Is it wrong to use the word "codes" in a programming context?

Is it wrong to use the word "codes" in programming context?

I shall use these codes.


As a programmer, I cringe when hearing this!

In computer science, "code" is used as a mass noun, specifying the collection of instructions in a specific arrangement as a whole and in no specific quantity. Whether it's one line of code or ten pages, it is still referred to as code, not codes.

When "codes" is used in computer science, it typically refers to values or constants used to specify a trait, access or properties, though in my experience, the actual name of those types of items is used over the word "codes". For example, instead of:

Use these codes to specify the read/write permissions of the file.

You would write/say:

Use these constants to specify the read/write permissions of the file.

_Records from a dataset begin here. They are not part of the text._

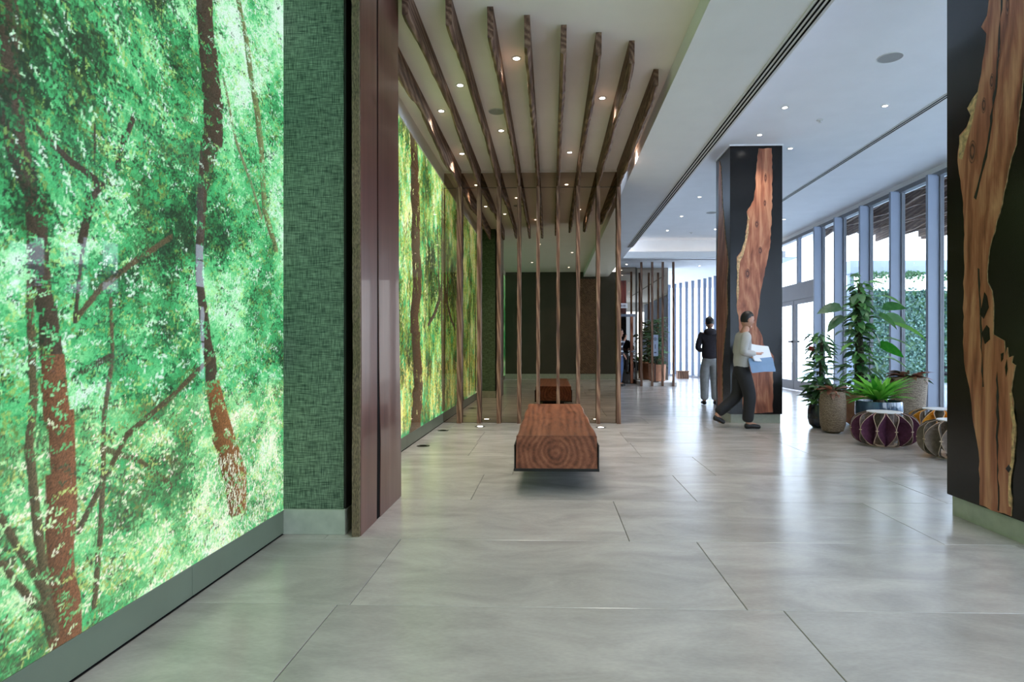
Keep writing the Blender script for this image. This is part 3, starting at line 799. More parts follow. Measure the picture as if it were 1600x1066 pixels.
def inlay(parent, pts, plane, at, side, depth=0.006, rim=True, name='wood_inlay', mat='inlay'):
    """flat slab of figured wood let into a face; pts are (along, z); plane 'x' or 'y'"""
    P = rough_outline(pts)
    bm = bmesh.new()
    def mk(u, z, d):
        return (at + side * d, u, z) if plane == 'x' else (u, at + side * d, z)
    cu = sum(p[0] for p in P) / len(P); cz = sum(p[1] for p in P) / len(P)
    vb = [bm.verts.new(mk(u, z, 0.0)) for u, z in P]
    vt = [bm.verts.new(mk(u, z, depth)) for u, z in P]
    f = bm.faces.new(vt); 
    for i in range(len(P)):
        j = (i + 1) % len(P)
        q = bm.faces.new((vb[i], vb[j], vt[j], vt[i])); q.material_index = 1
    bmesh.ops.inset_region(bm, faces=[f], thickness=0.010, depth=0)
    for q in bm.faces:
        if len(q.verts) == 4: q.material_index = 1
    bmesh.ops.triangulate(bm, faces=[q for q in bm.faces if len(q.verts) > 4])
    bmesh.ops.recalc_face_normals(bm, faces=bm.faces[:])
    me = bpy.data.meshes.new(name); bm.to_mesh(me); bm.free()
    me.materials.append(M[mat]); me.materials.append(M['inlay_edge'] if rim else M[mat])
    o = link(name, me, parent)
    pl = parent.location
    me.transform(Matrix.Translation((-pl.x, -pl.y, -pl.z)))
    return o

def column(name, x0, x1, y0, y1, label):
    t = struct(name, label, 'column')
    t.location = ((x0 + x1) / 2, (y0 + y1) / 2, 0)
    local(MB().box(x0, x1, y0, y1, 0.135, ZR - 0.02), t.location).build('cladding', M['black'], t, bevel=0.003)
    local(MB().box(x0 + 0.02, x1 - 0.02, y0 + 0.03, y1 - 0.03, 0, 0.135), t.location).build('baseboard', M['stone'], t)
    local(MB().box(x0 - 0.012, x1 + 0.012, y0 - 0.012, y1 + 0.012, ZR - 0.02, ZR), t.location).build('collar', M['plaster'], t)
    return t
c1 = column('column_1', 2.72, 3.505, 9.33, 10.115, 'square black column with two flame-shaped wood inlays, beside the standing man')
inlay(c1, [(2.72 + a, b) for a, b in [(0.43, 4.17), (0.624, 4.17), (0.633, 3.933), (0.624, 3.113), (0.597, 2.658), (0.52, 2.294), (0.462, 2.021), (0.417, 1.657), (0.394, 1.475), (0.475, 1.338), (0.498, 1.201), (0.597, 1.088), (0.655, 1.019), (0.642, 0.837), (0.642, 0.167), (0.399, 0.154), (0.20, 0.15), (0.17, 0.6), (0.16, 1.1), (0.13, 1.566), (0.101, 1.749), (0.101, 2.524), (0.16, 2.60), (0.227, 2.797), (0.264, 3.116), (0.25, 3.207), (0.354, 3.389), (0.385, 3.662), (0.399, 3.935)]], 'y', 9.33, -1)
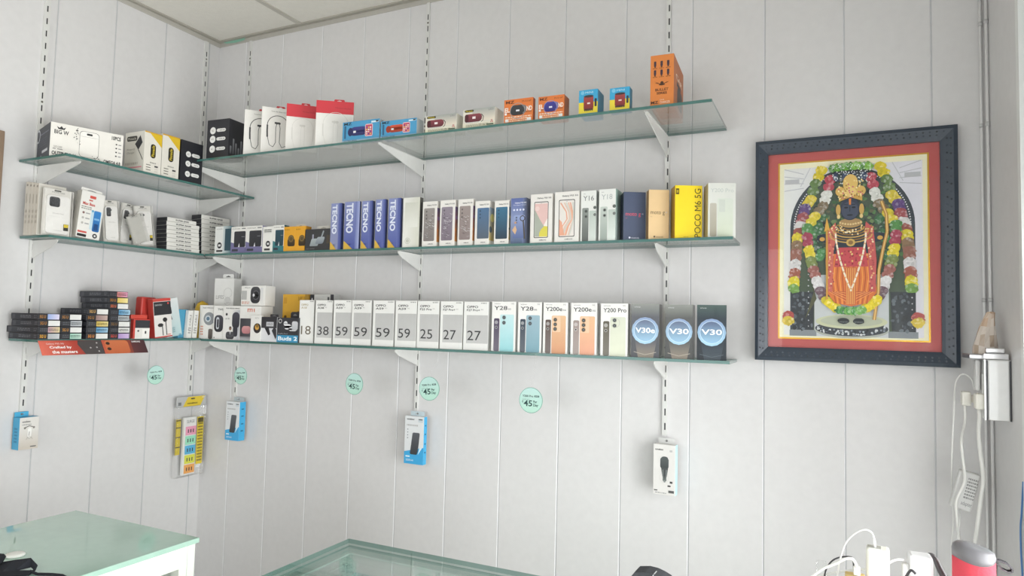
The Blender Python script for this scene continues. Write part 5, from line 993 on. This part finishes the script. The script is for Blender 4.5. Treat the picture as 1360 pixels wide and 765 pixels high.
plug('big white plug nearest the shiny switch box end', 1294.5, 523, 1306.5, 543, yN+.035, .035, '#e9e7dd', [at(1300.5, 542), at(1301, 556), at(1300, 575), at(1302, 600), at(1306, 635), at(1303, 660), at(1298, 700), at(1294, 730), at(1291, 790, yP-.2)], .0052, 1)
plug('small white plug farther left on the switch box', 1276.5, 520, 1289, 538, yN+.085, .03, '#dddbd2', [at(1281.5, 537, yN+.085), at(1281.5, 560, yN+.08), at(1277, 585), at(1280, 618), at(1281, 640), at(1270.5, 665), at(1271, 690), at(1275, 730), at(1277, 790, yP-.2)], .0036, 2)
root = empty('adapter_holder', at(1301, 505)); tag(root, 'cloudy clear charger holder hanging down the side of the switch box', 'charger')
mb = MB(); c = at(1301, 505); a = at(1296, 519); b = at(1309, 478); mb.box((a.x-c.x, .0, a.z-c.z), (b.x-c.x-.012, .03, b.z-c.z), '#d9d9d8', 'plastic', .004); mb.build('holder_body', root)
bc = at(1281, 651, yP+.03); root = empty('power_adapter', bc); tag(root, 'grey white power brick dangling by its cord under the switch box', 'power adapter')
sw = (at(1296, 651).x-at(1266.5, 651).x); sh = at(1281, 625).z-at(1281, 677).z
mb = MB(); mb.box((-sw/2, -.013, -sh/2), (sw/2, .013, sh/2), '#d2d2d0', 'plastic', .004); ab = mb.build('brick', root); ab.rotation_euler = (0, math.radians(14), 0)
A2 = Face((-sw/2, -.0132, -sh/2), (1, 0, 0), (0, 0, 1), sw, sh); A2.lines(.48, .3, .95, .88, 7, '#8d8d8c', 3); A2.txt('adapter', .45, .1, .95, .24, '#77777a'); emit(ab, dict(a=A2))
cable([at(1294, 518, yN+.09), at(1290, 503, yN+.09), at(1278, 497, yN+.09), at(1269, 510, yN+.09), at(1267, 545), at(1264.5, 600), at(1264, 640, yP+.06), at(1266, 690, yP+.06), at(1264, 720, yP+.06), at(1263, 765, yP)], .0022, '#e0e0dd', 'cable', 'thin white cable looping over the plugs and down the left of the power brick')
cable([V(0, 0, -sh/2+.002)+V(-.012, 0, 0), at(1275, 690)-bc, at(1272, 712)-bc, at(1271, 725)-bc], .0016, '#dcdcda', 'lead', '', root)
cable([onX(1359, 640, XR-.004), onX(1357, 680, XR-.004), onX(1355.5, 700, XR-.004), onX(1356, 730, XR-.004), onX(1358, 765, XR-.004), onX(1359, 800, XR-.004)], .0022, '#4a7ab5', 'blue_cable', 'thin blue cable down the right wall at the picture edge')
# ================================================================== left counter with mint top
CL = -.6; a = onZ(104, 677, CL); b = onZ(262.5, 714.6, CL); yb_ = (a.y+b.y)/2
root = empty('counter', (a.x, yb_, ZF)); tag(root, 'white counter with a pale mint glass top at the lower left', 'counter')
W_, H_ = b.x-a.x, CL-ZF; LN = 1.15
mb = MB(); e = .012; t_ = H_-.014
mb.box((e, -LN, 0), (e+.02, -e, t_), '#e9ebe2', 'plastic'); mb.box((e, -.035, 0), (W_-.002, -e, t_), '#e9ebe2', 'plastic'); mb.box((e+.02, -LN, 0), (W_-.05, -.036, .05), '#e2e4dc', 'plastic')
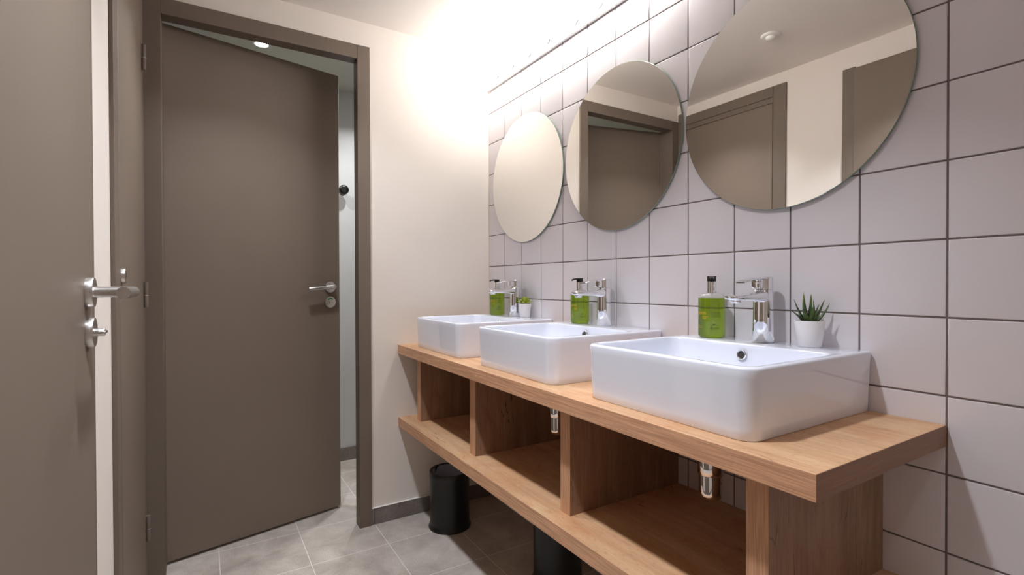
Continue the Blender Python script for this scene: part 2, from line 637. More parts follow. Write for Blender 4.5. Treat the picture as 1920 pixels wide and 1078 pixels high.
for zc in (1.857, 1.035, 0.222):
    b = B()
    lathe(b, (XB + 0.007, -0.0715, zc - 0.044), [(0.0068, 0), (0.0072, 0.0015), (0.0072, 0.041), (0.0068, 0.0425)], 20)
    lathe(b, (XB + 0.007, -0.0715, zc - 0.001), [(0.0068, 0), (0.0072, 0.0015), (0.0072, 0.043), (0.0068, 0.0445)], 20)
    box(b, XB - 0.003, XB + 0.0015, -0.098, -0.0745, zc - 0.001, zc + 0.0435)
    box(b, XB - 0.003, XB + 0.0015, -0.0685, -0.052, zc - 0.044, zc - 0.002)
    hg = obj('hinge', b, M['frame_brown'], d2)
    b = B(); lathe(b, (XB + 0.007, -0.0715, zc - 0.0025), [(0.0078, 0), (0.0082, 0.0008), (0.0078, 0.0016)], 20)
    obj('washer', b, M['steel'], hg)

# ------------------------------------------------------------------ near door, left wall
d3 = thing('door_3', (XL, -1.5, 0.0), 'large closed brown door at the left edge with steel lever', 'door', kind='structure')
b = B(); box(b, XL, XB, -1.045, -0.990, 0, 2.112, 0.001); obj('door_frame', b, M['frame_brown'], d3)
b = B(); box(b, XL, XB, -1.97, -1.915, 0, 2.112, 0.001); obj('door_frame', b, M['frame_brown'], d3)
b = B(); box(b, XL, XB, -1.9145, -1.0455, 2.055, 2.105, 0.001); obj('frame_header', b, M['frame_brown'], d3)
XA = -1.4045
b = B(); box(b, XL, XA, -1.918, -1.042, 0.012, 2.1, 0.0015); obj('door_leaf', b, M['brown'], d3)
ZH, YH = 1.0585, -1.098
b = B(); lathe(b, (XA, YH, ZH), [(0.0262, 0), (0.0262, 0.0095), (0.0252, 0.011)], 40, 'x')
h = obj('lever_handle', b, M['steel'], d3)
b = B()
e = [(XA + 0.0105, YH, ZH), (XA + 0.052, YH, ZH), (XA + 0.0605, YH - 0.003, ZH), (XA + 0.0655, YH - 0.0095, ZH), (XA + 0.0665, YH - 0.018, ZH), (XA + 0.0635, YH - 0.122, ZH)]
tube(b, e, 0.0095, 24)
obj('lever', b, M['steel'], h)
b = B(); lathe(b, (XA, YH + 0.004, 0.9885), [(0.0262, 0), (0.0262, 0.009), (0.0252, 0.0105)], 40, 'x')
h = obj('privacy_lock', b, M['steel'], d3)
b = B()
lathe(b, (XA + 0.010, YH + 0.004, 0.9885), [(0.0068, 0), (0.0068, 0.013), (0.0062, 0.014)], 24, 'x')
box(b, XA + 0.016, XA + 0.026, YH - 0.010, YH + 0.018, 0.986, 0.991, 0.001)
obj('thumb_turn', b, M['steel'], h)

# ------------------------------------------------------------------ vanity unit
ZT = 0.7929
WX = -0.4784
YE = -1.8354
vn = thing('vanity_unit', (-0.24, -0.92, 0.42), 'long light oak vanity with open compartments on the tiled wall', 'vanity')
b = B(); box(b, WX + 0.0008, -0.0026, YE + 0.0008, -0.0006, ZT - 0.0405, ZT, 0.0006)
wt = obj('worktop', b, M['oak_top'], vn)
b = B(); box(b, WX, WX + 0.0009, YE, -0.0006, ZT - 0.0405, ZT - 0.0002)
obj('front_edging', b, M['oak_edge'], wt)
b = B(); box(b, WX + 0.0009, -0.0026, YE, YE + 0.0009, ZT - 0.0405, ZT - 0.0002)
M['oak_end'] = wood('oak_end', 0, rgb(88, 58, 42), rgb(146, 106, 80), rgb(160, 120, 92), 0.5, 0.9, 0.0)
obj('end_edging', b, M['oak_end'], wt)
ZS = 0.4615
b = B(); box(b, WX + 0.0008, -0.0026, YE + 0.0008, -0.0006, ZS - 0.0405, ZS, 0.0006)
sh = obj('lower_shelf', b, M['oak_top'], vn)
b = B(); box(b, WX, WX + 0.0009, YE, -0.0006, ZS - 0.0405, ZS - 0.0002)
obj('front_edging', b, M['oak_edge'], sh)
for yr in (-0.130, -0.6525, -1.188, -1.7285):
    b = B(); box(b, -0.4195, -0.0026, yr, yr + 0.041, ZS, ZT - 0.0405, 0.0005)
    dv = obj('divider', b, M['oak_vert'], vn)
    b = B(); box(b, -0.4204, -0.4195, yr, yr + 0.041, ZS + 0.0002, ZT - 0.0407)
    obj('front_edging', b, M['oak_vedge'], dv)

# ------------------------------------------------------------------ basins with faucets
YC = (-1.487, -0.907, -0.327)
LBL = ('nearest', 'middle', 'farthest')
BH = 0.1314
ZR = ZT + BH


def basin(yc):
    t = thing('basin', (-0.22, yc, ZT), '', 'basin', 'white basins on the oak worktop')
    cx, hx, hy = -0.220, 0.2165, 0.2225
    b = B()
    R = (0.012, 0.036, 0.036, 0.012)

    def ro(dx, dr=0.0, z=0.0):
        rr = tuple(max(q + dr, 0.002) for q in R)
        return rrect(cx, yc, hx + dx, hy + dx, rr, z, 8)
    rings = [ro(-0.012, -0.008, ZT + 0.0006), ro(-0.0065, -0.004, ZT + 0.0006), ro(-0.0052, -0.004, ZT + 0.003),
             ro(-0.0045, -0.003, ZT + 0.02), ro(-0.001, 0, ZR - 0.02), ro(0, 0, ZR - 0.006), ro(-0.0008, 0, ZR - 0.003),
             ro(-0.0028, 0, ZR - 0.0008), ro(-0.0055, 0, ZR)]
    # bowl: deck at the back
    bx0, bx1 = -0.4235, -0.122
    bc, bhx, bhy = (bx0 + bx1) / 2, (bx1 - bx0) / 2, 0.2085
    for dx, r, z in ((0.0, 0.030, ZR), (-0.0025, 0.030, ZR - 0.0008), (-0.0045, 0.030, ZR - 0.0035), (-0.006, 0.032, ZR - 0.012),
                     (-0.016, 0.04, ZR - 0.06), (-0.026, 0.05, ZR - 0.085), (-0.045, 0.06, ZR - 0.098), (-0.09, 0.05, ZR - 0.103)):
        rings.append(rrect(bc, yc, bhx + dx, bhy + dx, r, z, 8))
    loft(b, rings)
    obj('bowl', b, M['ceramic'], t, 50)
    # overflow ring on the back slope of the bowl
    oc = (-0.1335, yc, ZR - 0.0255)
    dirn = (-1, 0, 0.2)
    b = B()
    lathe(b, oc, [(0.0125, 0.0), (0.0125, 0.003), (0.011, 0.0045), (0.0085, 0.004), (0.0078, 0.001)], 32, dirn, True, True)
    orr = obj('overflow_ring', b, M['chrome'], t, 50)
    b = B()
    lathe(b, oc, [(0.0078, 0.001), (0.0077, 0.0014)], 24, dirn)
    obj('overflow_hole', b, M['hole'], orr)
    b = B()
    lathe(b, (bc, yc, ZR - 0.103), [(0.032, 0.0), (0.032, 0.002), (0.029, 0.004), (0.01, 0.006), (0.002, 0.0065)], 32)
    obj('drain', b, M['chrome'], t)
    return t


def sup(cx, cy, z, hx, hy, p=2.6, n=36):
    out = []
    for i in range(n):
        a = 2 * PI * i / n
        ca, sa = math.cos(a), math.sin(a)
        out.append((cx + hx * math.copysign(abs(ca) ** (2 / p), ca), cy + hy * math.copysign(abs(sa) ** (2 / p), sa), z))
    return out


def secx(x, cy, zc, hy, hz, p=3.0, n=28, tilt=0.0):
    out = []
    for i in range(n):
        a = 2 * PI * i / n
        ca, sa = math.cos(a), math.sin(a)
        yy = hy * math.copysign(abs(ca) ** (2 / p), ca)
        zz = hz * math.copysign(abs(sa) ** (2 / p), sa)
        out.append((x + tilt * zz, cy + yy, zc + zz))
    return out


FX = -0.053


def faucet(yc):
    z = ZR
    t = thing('faucet', (FX, yc, z), '', 'faucet', 'chrome mixer taps on the basins')
    b = B()
    loft(b, [sup(FX, yc, z, 0.0235, 0.0235, 2.3), sup(FX, yc, z + 0.001, 0.0245, 0.0245, 2.3), sup(FX, yc, z + 0.06, 0.0232, 0.0232, 2.3), sup(FX, yc, z + 0.10, 0.0225, 0.0225, 2.3),
             sup(FX, yc, z + 0.1285, 0.0222, 0.0222, 2.3), sup(FX, yc, z + 0.1295, 0.0212, 0.0212, 2.3)])
    body = obj('body', b, M['chrome'], t, 50)
    b = B()
    loft(b, [secx(FX - 0.002, yc, z + 0.111, 0.0205, 0.017), secx(FX - 0.02, yc, z + 0.1135, 0.0205, 0.0145), secx(FX - 0.045, yc, z + 0.1125, 0.0195, 0.011),
             secx(FX - 0.075, yc, z + 0.1115, 0.0185, 0.0085), secx(FX - 0.105, yc, z + 0.1112, 0.018, 0.007), secx(FX - 0.124, yc, z + 0.1115, 0.0175, 0.006),
             secx(FX - 0.131, yc, z + 0.1125, 0.0165, 0.0045), secx(FX - 0.133, yc, z + 0.113, 0.014, 0.003)])
    sp = obj('spout', b, M['chrome'], t, 50)
    b = B()
    lathe(b, (FX - 0.113, yc, z + 0.1075), [(0.0125, 0), (0.0125, -0.007), (0.0115, -0.0085), (0.009, -0.0085), (0.0085, -0.006)], 28)
    obj('aerator', b, M['chrome'], sp)
    b = B()
    loft(b, [sup(FX, yc, z + 0.1297, 0.0205, 0.0205, 2.3), sup(FX, yc, z + 0.1305, 0.0218, 0.0218, 2.3), sup(FX, yc, z + 0.158, 0.0215, 0.0215, 2.3),
             sup(FX, yc, z + 0.1605, 0.0205, 0.0205, 2.3), sup(FX, yc, z + 0.1615, 0.018, 0.018, 2.3)])
    hd = obj('handle', b, M['chrome'], t, 50)
    b = B()
    loft(b, [secx(FX - 0.008, yc, z + 0.1575, 0.0185, 0.0035, 3, 24), secx(FX - 0.03, yc, z + 0.1580, 0.0185, 0.0032, 3, 24), secx(FX - 0.055, yc, z + 0.156, 0.0175, 0.0027, 3, 24),
             secx(FX - 0.078, yc, z + 0.152, 0.016, 0.0024, 3, 24), secx(FX - 0.088, yc, z + 0.1488, 0.0145, 0.0022, 3, 24), secx(FX - 0.092, yc, z + 0.1475, 0.012, 0.0016, 3, 24)])
    box(b, FX - 0.034, FX - 0.015, yc - 0.0125, yc + 0.0125, z + 0.131, z + 0.157, 0.004, 2)
    obj('lever', b, M['chrome'], hd, 50)
    return t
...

Or: Use this enumeration to specify the read/write permissions of the file.


With regard to the use of "code":

Use this code to open a file.

Use these functions in the source code to access the database.

This program code needs to be tidied up.


Yes, it is wrong to use the word "codes" in the programming world if source code is implied:

Noun

source code (uncountable)

  1. (computing, uncountable) Human-readable instructions in a programming language, to be transformed into machine instructions by a compiler, interpreter, assembler or other such system.

Uncountable noun (my emphasis): "a noun that cannot be used freely with numbers or the indefinite article, and which therefore takes no plural form".

The same if code refers to a computer program:

(uncountable) A computer program, or more generally, any defined computing process.

In some other contexts it is all right, for example, access codes.